Let’s reintroduce each antenna. The 43 foot fixed height antenna is purposely chosen to never be a half wavelength at any desire band. Thus it must have an antenna matcher between it and the transceiver. The BigIR has adjustable height to provide a perfect 1/4 wave height above your ground system. For the shorter bands, 3/4 wave mode is also available as is the case for 15 meters.
All three antennas, the 43 foot and the BigIR in 3/4 and 1/4 wave mode and their antenna currents are shown below.
The current profiles for the 3/4 and 1/4 mode are just like any other antenna the same electrical length. The 43 foot antenna constrains the electrical length to around 7/8 wavelength.
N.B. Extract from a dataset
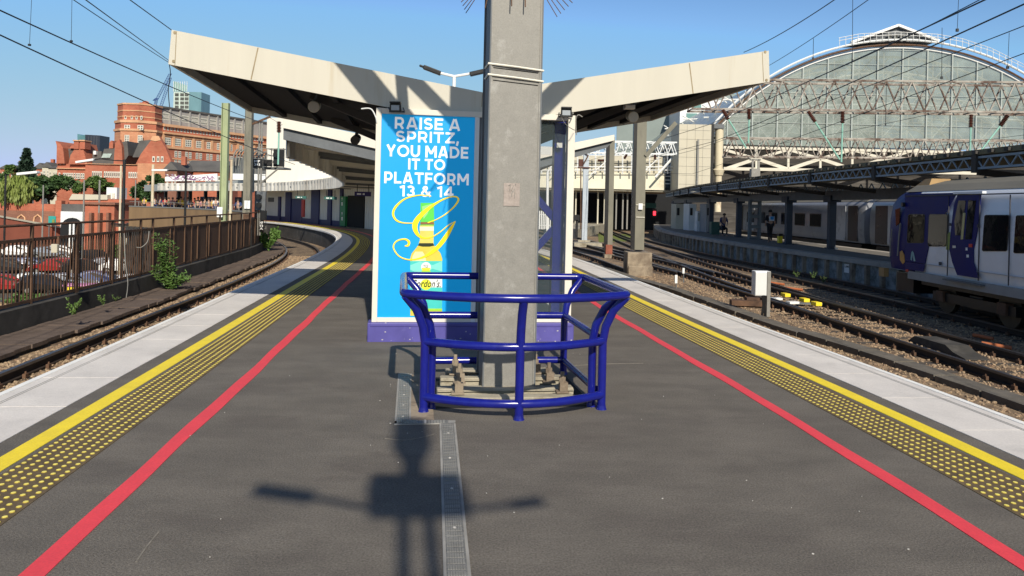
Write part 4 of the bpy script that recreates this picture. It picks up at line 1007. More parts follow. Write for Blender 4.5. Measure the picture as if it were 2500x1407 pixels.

Here are the three patterns superimposed…
Here we see:
- The 43 foot vertical has its peak lobe at 37 degrees with gain of 4 dBi
- The 3/4 wavelength mode of the BigIR has its peak lobe at 47 degrees with a gain of 3.8 dBi
- The 1/4 wavelength mode of the BigIR has its peak lobe at 27 degrees at 0 dBi gain
- The SWR for the BigIR is nice and low for both the 1/4 and 3/4 mode. It was slightly better in the 3/4 mode.
- The SWR for the 43 foot was off the charts
The 43 foot vertical definitely requires a tuner. Both DX Engineering and Zero Five suggest if you are going to use the tuner in your shack then place a 4:1 transformer at the antenna feed. This converts the 50 ohm coax impedance to 200 ohms. Indeed, when EZNEC is used to check SWR at 200 ohms, it is far lower, but still about 5:1.
At 15 degrees or so elevation all three antennas show similar energy with the BigIR showing an edge in both the 1/4 and 3/4 wave modes. At higher elevations the 43 foot begins to show an advantage.